Tanpa Pengakuan Tidak Mungkin ada Pemulihan:
Catatan dari Proses Mendengarkan Suara Korban dan Dialog dengan Perwakilan Pemerintah
Laporan ini ditulis melalui proses refleksi bersama 17 korban pelanggaran hak asasi manusia yang berat, dengan tujuan untuk mendorong respons negara, termasuk lembaga HAM dan mekanisme pertanggungjawaban, demi perbaikan upaya pemenuhan hak-hak korban sampai sekarang.
Selama ini, audiensi (hearing) menjadi salah satu cara mengamplifikasi suara korban untuk didengarkan oleh para pemangku kebijakan, baik dalam konteks investigasi maupun komisi kebenaran dan hal lain yang berkaitan. Namun dalam konteks impunitas yang panjang, proses audiensi dapat menjadi beban yang berat bagi korban, mengakibatkan trauma terulang, dan juga membawa kekecewaan baru bagi korban. Maka AJAR bersama mitra kerjanya, mengembangkan metode-metode alternatif, yang mengedepankan pemulihan serta integritas korban, dalam proses mendokumentasikan pengalaman pelanggaran HAM dan harapan korban.
AJAR menggelar sebuah pertemuan korban dari beberapa kasus serta wilayah dengan menggunakan metode “peta tubuh” dan “batu-bunga”, dua metode Penelitian Aksi Partisipatif yang bertujuan membuat korban merasa aman untuk bercerita maupun berekspresi melalui proses menggambar dan berdialog.
Dengan 17 orang korban yang mewakili spektrum kasus pelanggaran berat HAM di Indonesia, dari Aceh, Papua, serta korban dari beberapa wilayah yang menjadi korban Kejahatan Kemanusiaan 1965–1966, serta anak-anak yang dipindahkan secara paksa dalam konteks konflik di Timor-Leste (1975–1999), yang dikenal juga sebagai “Labarik Lakon” atau anak-anak yang hilang.

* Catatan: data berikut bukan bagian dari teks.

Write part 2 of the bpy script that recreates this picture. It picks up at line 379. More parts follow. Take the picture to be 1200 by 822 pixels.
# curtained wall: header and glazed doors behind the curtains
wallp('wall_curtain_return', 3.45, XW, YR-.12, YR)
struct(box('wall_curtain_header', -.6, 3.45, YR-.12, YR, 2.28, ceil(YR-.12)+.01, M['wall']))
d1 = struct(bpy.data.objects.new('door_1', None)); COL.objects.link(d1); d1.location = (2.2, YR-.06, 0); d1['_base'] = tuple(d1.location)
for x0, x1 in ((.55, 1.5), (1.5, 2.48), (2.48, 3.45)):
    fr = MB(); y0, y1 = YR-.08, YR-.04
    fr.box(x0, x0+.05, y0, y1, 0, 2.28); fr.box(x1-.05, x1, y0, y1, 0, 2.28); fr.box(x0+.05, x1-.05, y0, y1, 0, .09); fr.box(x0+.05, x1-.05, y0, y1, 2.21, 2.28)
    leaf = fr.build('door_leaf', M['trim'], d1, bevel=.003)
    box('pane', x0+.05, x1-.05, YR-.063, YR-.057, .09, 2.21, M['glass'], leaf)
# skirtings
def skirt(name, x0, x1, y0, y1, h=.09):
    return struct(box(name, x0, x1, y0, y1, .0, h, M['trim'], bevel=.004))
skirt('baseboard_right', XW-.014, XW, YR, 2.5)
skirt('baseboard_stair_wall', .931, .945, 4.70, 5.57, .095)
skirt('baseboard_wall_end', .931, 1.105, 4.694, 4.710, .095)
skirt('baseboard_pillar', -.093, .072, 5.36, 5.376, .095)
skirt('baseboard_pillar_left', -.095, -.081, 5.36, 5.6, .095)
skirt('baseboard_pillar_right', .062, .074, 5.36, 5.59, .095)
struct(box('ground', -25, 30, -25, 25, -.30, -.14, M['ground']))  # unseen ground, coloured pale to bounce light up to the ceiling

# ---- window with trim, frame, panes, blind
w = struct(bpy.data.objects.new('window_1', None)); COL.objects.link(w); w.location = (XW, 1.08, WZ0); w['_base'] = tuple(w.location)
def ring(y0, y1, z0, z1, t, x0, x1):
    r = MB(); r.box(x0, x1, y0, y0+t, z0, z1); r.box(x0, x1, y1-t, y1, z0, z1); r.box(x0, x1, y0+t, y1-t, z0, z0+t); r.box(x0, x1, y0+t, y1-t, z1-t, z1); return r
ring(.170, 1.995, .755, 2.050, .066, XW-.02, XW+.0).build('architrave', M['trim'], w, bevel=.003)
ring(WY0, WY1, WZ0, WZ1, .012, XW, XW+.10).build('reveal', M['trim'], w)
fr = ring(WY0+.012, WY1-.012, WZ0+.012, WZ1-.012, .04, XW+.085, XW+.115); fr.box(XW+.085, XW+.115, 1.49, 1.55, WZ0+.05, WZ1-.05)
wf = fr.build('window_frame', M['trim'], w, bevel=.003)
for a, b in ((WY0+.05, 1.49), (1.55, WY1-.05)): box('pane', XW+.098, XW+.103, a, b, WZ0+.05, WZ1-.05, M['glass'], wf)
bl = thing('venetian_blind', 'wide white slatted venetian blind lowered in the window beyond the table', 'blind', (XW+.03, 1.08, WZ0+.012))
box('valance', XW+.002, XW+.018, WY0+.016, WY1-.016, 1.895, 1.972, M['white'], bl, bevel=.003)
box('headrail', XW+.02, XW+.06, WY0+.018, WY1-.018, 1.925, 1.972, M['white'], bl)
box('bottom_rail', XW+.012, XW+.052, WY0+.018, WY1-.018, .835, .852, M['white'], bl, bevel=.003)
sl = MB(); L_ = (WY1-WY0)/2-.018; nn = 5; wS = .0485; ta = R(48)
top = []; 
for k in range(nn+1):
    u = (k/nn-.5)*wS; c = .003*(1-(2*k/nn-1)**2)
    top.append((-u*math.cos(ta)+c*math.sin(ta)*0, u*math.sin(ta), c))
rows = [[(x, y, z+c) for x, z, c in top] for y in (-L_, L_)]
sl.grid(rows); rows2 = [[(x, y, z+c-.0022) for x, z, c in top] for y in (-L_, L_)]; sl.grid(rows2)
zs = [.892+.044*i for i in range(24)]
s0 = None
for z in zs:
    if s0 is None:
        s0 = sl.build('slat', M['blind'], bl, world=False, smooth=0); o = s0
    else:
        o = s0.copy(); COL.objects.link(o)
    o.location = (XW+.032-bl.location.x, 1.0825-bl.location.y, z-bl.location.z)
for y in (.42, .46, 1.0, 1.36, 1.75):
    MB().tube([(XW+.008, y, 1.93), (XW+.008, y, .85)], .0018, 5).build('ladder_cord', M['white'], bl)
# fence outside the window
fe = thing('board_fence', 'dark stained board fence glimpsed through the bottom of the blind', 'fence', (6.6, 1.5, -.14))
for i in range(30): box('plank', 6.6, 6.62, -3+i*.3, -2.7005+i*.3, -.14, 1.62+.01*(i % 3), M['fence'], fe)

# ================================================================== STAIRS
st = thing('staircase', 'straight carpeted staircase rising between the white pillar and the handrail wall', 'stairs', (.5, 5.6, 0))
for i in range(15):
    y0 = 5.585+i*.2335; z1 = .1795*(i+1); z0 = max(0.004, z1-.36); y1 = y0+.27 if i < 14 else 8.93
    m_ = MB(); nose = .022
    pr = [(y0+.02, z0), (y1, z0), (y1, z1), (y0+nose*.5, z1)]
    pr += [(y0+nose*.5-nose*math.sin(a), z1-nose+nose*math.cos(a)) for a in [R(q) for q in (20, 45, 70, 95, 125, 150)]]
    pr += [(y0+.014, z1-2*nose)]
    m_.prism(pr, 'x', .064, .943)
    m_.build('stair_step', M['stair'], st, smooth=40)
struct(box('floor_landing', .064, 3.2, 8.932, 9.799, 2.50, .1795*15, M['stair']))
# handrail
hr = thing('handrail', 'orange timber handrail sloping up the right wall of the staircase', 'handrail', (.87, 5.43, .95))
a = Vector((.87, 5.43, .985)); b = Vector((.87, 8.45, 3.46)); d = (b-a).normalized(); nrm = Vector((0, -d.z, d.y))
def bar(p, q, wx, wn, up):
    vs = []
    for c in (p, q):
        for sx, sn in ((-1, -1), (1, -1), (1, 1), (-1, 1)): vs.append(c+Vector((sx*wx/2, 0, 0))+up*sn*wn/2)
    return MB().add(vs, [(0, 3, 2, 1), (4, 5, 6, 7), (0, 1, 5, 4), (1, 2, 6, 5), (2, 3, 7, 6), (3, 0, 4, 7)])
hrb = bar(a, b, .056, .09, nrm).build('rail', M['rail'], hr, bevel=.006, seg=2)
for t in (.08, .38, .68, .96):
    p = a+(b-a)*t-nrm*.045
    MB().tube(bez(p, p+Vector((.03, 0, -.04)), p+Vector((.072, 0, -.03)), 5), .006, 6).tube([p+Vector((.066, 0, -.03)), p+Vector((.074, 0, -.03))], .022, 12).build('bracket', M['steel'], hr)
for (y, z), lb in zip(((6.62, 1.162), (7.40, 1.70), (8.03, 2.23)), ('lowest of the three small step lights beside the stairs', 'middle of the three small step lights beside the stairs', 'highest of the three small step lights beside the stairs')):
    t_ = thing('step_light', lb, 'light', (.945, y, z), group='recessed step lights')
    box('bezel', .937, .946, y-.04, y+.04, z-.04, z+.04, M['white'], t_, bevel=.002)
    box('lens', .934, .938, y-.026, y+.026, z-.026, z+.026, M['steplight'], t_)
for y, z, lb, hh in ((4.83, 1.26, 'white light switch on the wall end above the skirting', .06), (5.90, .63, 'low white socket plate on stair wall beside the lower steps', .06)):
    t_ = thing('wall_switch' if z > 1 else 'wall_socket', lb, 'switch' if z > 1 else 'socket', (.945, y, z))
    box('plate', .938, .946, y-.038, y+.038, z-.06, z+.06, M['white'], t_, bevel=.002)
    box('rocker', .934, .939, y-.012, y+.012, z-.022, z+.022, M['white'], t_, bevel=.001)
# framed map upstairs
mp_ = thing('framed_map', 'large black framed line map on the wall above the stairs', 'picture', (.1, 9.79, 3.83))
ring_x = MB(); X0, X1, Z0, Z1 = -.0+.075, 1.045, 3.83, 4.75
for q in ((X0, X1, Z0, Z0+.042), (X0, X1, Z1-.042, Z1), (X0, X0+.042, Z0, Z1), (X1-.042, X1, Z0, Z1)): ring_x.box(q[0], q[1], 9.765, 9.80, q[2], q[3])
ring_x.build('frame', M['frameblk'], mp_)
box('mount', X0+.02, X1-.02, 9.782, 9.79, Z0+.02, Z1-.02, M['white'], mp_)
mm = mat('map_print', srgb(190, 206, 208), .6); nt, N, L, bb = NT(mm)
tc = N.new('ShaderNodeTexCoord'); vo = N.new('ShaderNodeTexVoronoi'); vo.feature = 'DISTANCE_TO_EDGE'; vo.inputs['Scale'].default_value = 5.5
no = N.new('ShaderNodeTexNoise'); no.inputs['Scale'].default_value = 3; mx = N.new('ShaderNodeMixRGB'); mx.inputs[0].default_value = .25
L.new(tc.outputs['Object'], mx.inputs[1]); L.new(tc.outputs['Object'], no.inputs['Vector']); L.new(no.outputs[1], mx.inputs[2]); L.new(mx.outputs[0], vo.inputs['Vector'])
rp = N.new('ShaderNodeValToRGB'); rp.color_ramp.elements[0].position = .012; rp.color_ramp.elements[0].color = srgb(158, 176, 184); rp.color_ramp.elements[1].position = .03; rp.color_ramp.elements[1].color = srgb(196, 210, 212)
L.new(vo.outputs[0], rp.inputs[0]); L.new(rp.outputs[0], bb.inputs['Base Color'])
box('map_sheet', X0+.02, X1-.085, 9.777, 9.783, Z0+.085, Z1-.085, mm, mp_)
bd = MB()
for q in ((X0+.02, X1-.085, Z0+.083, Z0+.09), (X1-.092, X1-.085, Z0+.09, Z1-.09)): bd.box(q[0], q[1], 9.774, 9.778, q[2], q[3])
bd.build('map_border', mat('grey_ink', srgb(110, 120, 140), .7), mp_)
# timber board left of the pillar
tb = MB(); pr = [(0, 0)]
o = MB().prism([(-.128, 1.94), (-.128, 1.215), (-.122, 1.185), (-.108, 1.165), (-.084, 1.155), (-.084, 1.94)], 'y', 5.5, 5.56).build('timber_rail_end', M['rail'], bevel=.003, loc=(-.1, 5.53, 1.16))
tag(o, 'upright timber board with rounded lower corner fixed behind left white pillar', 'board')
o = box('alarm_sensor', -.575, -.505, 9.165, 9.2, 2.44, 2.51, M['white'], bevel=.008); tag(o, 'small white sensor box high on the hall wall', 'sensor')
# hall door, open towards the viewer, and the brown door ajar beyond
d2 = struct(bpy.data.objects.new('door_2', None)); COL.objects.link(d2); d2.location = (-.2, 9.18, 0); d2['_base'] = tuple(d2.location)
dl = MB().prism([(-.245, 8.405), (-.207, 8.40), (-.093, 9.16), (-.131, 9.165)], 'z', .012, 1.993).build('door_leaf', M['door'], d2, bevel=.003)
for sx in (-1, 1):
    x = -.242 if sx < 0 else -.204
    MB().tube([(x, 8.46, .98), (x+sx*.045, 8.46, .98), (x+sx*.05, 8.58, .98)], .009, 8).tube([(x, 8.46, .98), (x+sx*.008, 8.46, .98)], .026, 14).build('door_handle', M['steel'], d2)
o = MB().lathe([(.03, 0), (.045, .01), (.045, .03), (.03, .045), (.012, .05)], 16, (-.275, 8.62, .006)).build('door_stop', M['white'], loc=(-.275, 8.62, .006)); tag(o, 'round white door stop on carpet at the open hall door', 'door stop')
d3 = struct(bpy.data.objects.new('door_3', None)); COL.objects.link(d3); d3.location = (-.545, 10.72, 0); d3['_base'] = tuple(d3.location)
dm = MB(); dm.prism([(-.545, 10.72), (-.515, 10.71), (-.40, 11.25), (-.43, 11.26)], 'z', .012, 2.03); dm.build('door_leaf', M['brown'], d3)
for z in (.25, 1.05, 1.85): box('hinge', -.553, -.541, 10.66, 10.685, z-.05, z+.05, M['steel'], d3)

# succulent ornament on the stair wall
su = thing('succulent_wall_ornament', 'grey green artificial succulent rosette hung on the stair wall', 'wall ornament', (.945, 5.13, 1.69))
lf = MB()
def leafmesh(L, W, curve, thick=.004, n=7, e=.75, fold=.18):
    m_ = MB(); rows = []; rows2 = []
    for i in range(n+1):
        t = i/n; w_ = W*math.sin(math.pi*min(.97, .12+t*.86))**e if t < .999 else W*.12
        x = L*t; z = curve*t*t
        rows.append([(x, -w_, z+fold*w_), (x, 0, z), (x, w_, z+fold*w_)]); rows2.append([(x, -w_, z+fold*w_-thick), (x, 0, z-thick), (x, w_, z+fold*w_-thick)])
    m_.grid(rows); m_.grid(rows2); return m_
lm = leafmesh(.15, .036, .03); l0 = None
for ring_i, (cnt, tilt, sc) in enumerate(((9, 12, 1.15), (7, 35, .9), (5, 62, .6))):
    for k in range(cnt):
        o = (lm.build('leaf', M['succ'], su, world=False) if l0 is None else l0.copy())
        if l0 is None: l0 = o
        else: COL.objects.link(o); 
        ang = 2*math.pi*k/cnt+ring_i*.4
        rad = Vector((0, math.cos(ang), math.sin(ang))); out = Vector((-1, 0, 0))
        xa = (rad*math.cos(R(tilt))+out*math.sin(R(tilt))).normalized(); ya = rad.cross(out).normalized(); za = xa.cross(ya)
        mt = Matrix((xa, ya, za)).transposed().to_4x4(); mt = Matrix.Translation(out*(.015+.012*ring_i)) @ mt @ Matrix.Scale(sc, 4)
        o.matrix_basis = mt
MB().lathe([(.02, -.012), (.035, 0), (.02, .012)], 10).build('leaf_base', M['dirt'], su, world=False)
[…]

Laporan ini mencoba menangkap suara korban: pengalaman pelanggaran HAM yang mereka alami, refleksi tentang situasi mereka pada saat ini, serta menghadirkan rekomendasi dari proses bersama ini. Dengan menggunakan metode partisipatif yang kreatif, lintas generasi dan lintas kasus, sebuah proses refleksi yang mendalam menghasilkan rekomendasi yang berharga. Tentunya, 17 orang korban tidak bisa mewakili suara ribuan korban pelanggaran berat HAM yang masih perlu dilibatkan ke depan.